52:27D-143. Legislative findings and declarations
The Legislature hereby finds and declares that there are neighborhoods in this State which are beginning to decline but which can be rehabilitated and restored; that a large proportion of the State's housing stock is situated in these neighborhoods and is in danger of succumbing to dilapidation, deterioration or obsolescence; that blighting conditions have substantially reduced incentive for private reinvestment in these neighborhoods; that these neighborhoods will continue to decline unless the State provides financial and other assistance; that the restoration of these neighborhoods is vital to reinvigorating the declining social, economic and physical environments of communities and to the health, safety, morals and general welfare of the citizens of those neighborhoods and communities and of the State.
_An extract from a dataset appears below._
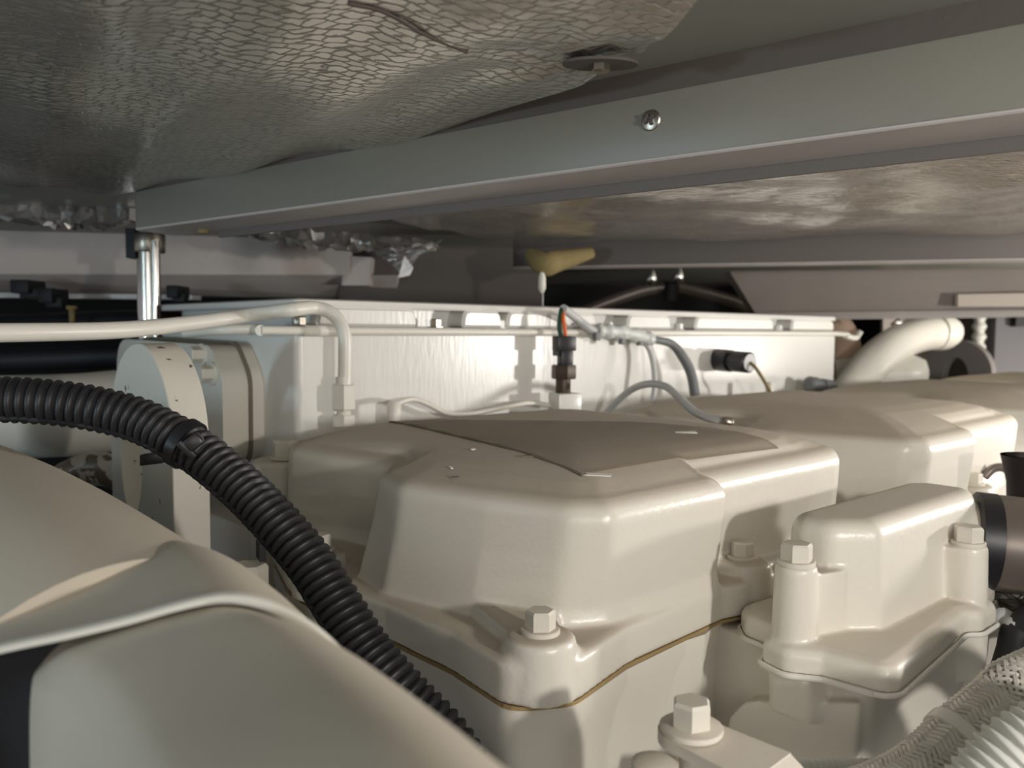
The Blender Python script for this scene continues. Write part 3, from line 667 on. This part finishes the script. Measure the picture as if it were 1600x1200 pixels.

The Legislature further finds and declares that rehabilitation and preservation of threatened but still viable neighborhoods to the maximum extent possible is best accomplished by the reconstruction, remodeling, improvement, restoration, or repair of residential housing to sound condition in conjunction with provision of expanded and improved community services and public improvements. Conservation of the State's housing stock in order to provide a decent home is a worthy goal, but unless the services and facilities which are necessary to a complete and continuing satisfactory living environment are also provided, slums, blight and deterioration will not be arrested and neighborhoods will continue to decline. Restoration and maintenance of viable neighborhoods will be attained only if the housing resources and community services and public improvements, principally those for persons and families of low and moderate income, are attended to and simultaneously provided.
L.1975, c. 248, s. 2, eff. Oct. 30, 1975.